Output every entry exactly as given.
┌────────
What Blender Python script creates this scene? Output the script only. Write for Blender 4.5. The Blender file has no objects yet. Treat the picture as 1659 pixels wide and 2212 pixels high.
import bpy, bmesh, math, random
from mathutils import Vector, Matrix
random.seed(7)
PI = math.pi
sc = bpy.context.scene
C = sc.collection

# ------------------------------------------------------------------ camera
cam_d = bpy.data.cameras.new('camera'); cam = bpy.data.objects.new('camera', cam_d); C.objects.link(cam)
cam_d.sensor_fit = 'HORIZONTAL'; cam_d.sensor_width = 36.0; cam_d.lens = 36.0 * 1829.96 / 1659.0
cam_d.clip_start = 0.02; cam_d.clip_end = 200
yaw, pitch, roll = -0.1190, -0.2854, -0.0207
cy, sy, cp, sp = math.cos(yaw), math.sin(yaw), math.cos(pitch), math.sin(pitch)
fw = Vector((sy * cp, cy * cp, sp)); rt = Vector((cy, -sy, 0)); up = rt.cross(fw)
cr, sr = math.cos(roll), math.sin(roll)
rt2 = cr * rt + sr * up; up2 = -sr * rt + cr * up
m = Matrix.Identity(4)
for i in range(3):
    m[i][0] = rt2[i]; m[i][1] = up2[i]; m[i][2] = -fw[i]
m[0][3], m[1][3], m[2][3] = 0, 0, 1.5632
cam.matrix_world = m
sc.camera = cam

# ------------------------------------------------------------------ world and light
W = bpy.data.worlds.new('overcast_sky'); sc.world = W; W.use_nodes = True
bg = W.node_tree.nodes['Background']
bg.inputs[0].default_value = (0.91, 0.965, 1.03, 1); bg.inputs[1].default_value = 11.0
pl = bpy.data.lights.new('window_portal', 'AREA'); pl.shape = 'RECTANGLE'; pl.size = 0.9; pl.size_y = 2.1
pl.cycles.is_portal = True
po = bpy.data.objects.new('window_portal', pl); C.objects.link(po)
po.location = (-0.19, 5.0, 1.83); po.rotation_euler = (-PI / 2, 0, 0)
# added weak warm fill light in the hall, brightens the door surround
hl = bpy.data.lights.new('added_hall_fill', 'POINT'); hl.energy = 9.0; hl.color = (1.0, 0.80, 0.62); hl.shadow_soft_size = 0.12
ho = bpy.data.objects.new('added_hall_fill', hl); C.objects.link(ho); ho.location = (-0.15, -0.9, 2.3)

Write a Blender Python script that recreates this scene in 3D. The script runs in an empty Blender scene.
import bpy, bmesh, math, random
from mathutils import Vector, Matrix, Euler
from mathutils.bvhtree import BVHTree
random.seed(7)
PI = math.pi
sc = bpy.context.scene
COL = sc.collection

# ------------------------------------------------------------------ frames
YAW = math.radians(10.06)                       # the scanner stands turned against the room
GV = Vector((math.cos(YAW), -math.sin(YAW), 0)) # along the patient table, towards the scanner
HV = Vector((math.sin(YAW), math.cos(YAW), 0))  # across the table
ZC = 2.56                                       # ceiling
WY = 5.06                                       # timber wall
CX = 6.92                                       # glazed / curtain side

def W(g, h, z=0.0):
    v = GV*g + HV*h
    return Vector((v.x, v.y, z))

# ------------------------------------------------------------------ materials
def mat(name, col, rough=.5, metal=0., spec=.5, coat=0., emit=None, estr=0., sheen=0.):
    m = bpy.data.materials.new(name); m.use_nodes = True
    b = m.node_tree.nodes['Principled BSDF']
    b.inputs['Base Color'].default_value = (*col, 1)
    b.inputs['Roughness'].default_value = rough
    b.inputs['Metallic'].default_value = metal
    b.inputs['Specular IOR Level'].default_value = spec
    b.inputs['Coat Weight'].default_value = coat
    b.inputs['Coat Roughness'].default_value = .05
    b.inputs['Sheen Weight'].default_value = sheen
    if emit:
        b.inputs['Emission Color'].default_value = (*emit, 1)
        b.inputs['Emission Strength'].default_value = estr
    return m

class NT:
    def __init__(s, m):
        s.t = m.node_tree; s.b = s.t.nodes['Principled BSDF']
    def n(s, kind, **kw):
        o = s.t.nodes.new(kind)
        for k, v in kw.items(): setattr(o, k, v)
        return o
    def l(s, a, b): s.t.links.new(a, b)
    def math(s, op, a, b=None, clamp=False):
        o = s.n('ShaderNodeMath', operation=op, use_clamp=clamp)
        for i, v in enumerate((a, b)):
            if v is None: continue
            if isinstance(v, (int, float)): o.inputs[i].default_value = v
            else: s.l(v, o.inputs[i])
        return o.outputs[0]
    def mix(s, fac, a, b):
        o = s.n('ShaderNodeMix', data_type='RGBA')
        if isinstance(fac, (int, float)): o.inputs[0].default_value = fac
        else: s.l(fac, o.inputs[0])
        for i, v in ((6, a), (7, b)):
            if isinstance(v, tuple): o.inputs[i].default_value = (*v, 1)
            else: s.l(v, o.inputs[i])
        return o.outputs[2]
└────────
Answer to this task =
What Blender Python script creates this scene? Output the script only. Write for Blender 4.5. The Blender file has no objects yet. Treat the picture as 1659 pixels wide and 2212 pixels high.
import bpy, bmesh, math, random
from mathutils import Vector, Matrix
random.seed(7)
PI = math.pi
sc = bpy.context.scene
C = sc.collection

# ------------------------------------------------------------------ camera
cam_d = bpy.data.cameras.new('camera'); cam = bpy.data.objects.new('camera', cam_d); C.objects.link(cam)
cam_d.sensor_fit = 'HORIZONTAL'; cam_d.sensor_width = 36.0; cam_d.lens = 36.0 * 1829.96 / 1659.0
cam_d.clip_start = 0.02; cam_d.clip_end = 200
yaw, pitch, roll = -0.1190, -0.2854, -0.0207
cy, sy, cp, sp = math.cos(yaw), math.sin(yaw), math.cos(pitch), math.sin(pitch)
fw = Vector((sy * cp, cy * cp, sp)); rt = Vector((cy, -sy, 0)); up = rt.cross(fw)
cr, sr = math.cos(roll), math.sin(roll)
rt2 = cr * rt + sr * up; up2 = -sr * rt + cr * up
m = Matrix.Identity(4)
for i in range(3):
    m[i][0] = rt2[i]; m[i][1] = up2[i]; m[i][2] = -fw[i]
m[0][3], m[1][3], m[2][3] = 0, 0, 1.5632
cam.matrix_world = m
sc.camera = cam

# ------------------------------------------------------------------ world and light
W = bpy.data.worlds.new('overcast_sky'); sc.world = W; W.use_nodes = True
bg = W.node_tree.nodes['Background']
bg.inputs[0].default_value = (0.91, 0.965, 1.03, 1); bg.inputs[1].default_value = 11.0
pl = bpy.data.lights.new('window_portal', 'AREA'); pl.shape = 'RECTANGLE'; pl.size = 0.9; pl.size_y = 2.1
pl.cycles.is_portal = True
po = bpy.data.objects.new('window_portal', pl); C.objects.link(po)
po.location = (-0.19, 5.0, 1.83); po.rotation_euler = (-PI / 2, 0, 0)
# added weak warm fill light in the hall, brightens the door surround
hl = bpy.data.lights.new('added_hall_fill', 'POINT'); hl.energy = 9.0; hl.color = (1.0, 0.80, 0.62); hl.shadow_soft_size = 0.12
ho = bpy.data.objects.new('added_hall_fill', hl); C.objects.link(ho); ho.location = (-0.15, -0.9, 2.3)

Write a Blender Python script that recreates this scene in 3D. The script runs in an empty Blender scene.
import bpy, bmesh, math, random
from mathutils import Vector, Matrix, Euler
from mathutils.bvhtree import BVHTree
random.seed(7)
PI = math.pi
sc = bpy.context.scene
COL = sc.collection

# ------------------------------------------------------------------ frames
YAW = math.radians(10.06)                       # the scanner stands turned against the room
GV = Vector((math.cos(YAW), -math.sin(YAW), 0)) # along the patient table, towards the scanner
HV = Vector((math.sin(YAW), math.cos(YAW), 0))  # across the table
ZC = 2.56                                       # ceiling
WY = 5.06                                       # timber wall
CX = 6.92                                       # glazed / curtain side

def W(g, h, z=0.0):
    v = GV*g + HV*h
    return Vector((v.x, v.y, z))

# ------------------------------------------------------------------ materials
def mat(name, col, rough=.5, metal=0., spec=.5, coat=0., emit=None, estr=0., sheen=0.):
    m = bpy.data.materials.new(name); m.use_nodes = True
    b = m.node_tree.nodes['Principled BSDF']
    b.inputs['Base Color'].default_value = (*col, 1)
    b.inputs['Roughness'].default_value = rough
    b.inputs['Metallic'].default_value = metal
    b.inputs['Specular IOR Level'].default_value = spec
    b.inputs['Coat Weight'].default_value = coat
    b.inputs['Coat Roughness'].default_value = .05
    b.inputs['Sheen Weight'].default_value = sheen
    if emit:
        b.inputs['Emission Color'].default_value = (*emit, 1)
        b.inputs['Emission Strength'].default_value = estr
    return m

class NT:
    def __init__(s, m):
        s.t = m.node_tree; s.b = s.t.nodes['Principled BSDF']
    def n(s, kind, **kw):
        o = s.t.nodes.new(kind)
        for k, v in kw.items(): setattr(o, k, v)
        return o
    def l(s, a, b): s.t.links.new(a, b)
    def math(s, op, a, b=None, clamp=False):
        o = s.n('ShaderNodeMath', operation=op, use_clamp=clamp)
        for i, v in enumerate((a, b)):
            if v is None: continue
            if isinstance(v, (int, float)): o.inputs[i].default_value = v
            else: s.l(v, o.inputs[i])
        return o.outputs[0]
    def mix(s, fac, a, b):
        o = s.n('ShaderNodeMix', data_type='RGBA')
        if isinstance(fac, (int, float)): o.inputs[0].default_value = fac
        else: s.l(fac, o.inputs[0])
        for i, v in ((6, a), (7, b)):
            if isinstance(v, tuple): o.inputs[i].default_value = (*v, 1)
            else: s.l(v, o.inputs[i])
        return o.outputs[2]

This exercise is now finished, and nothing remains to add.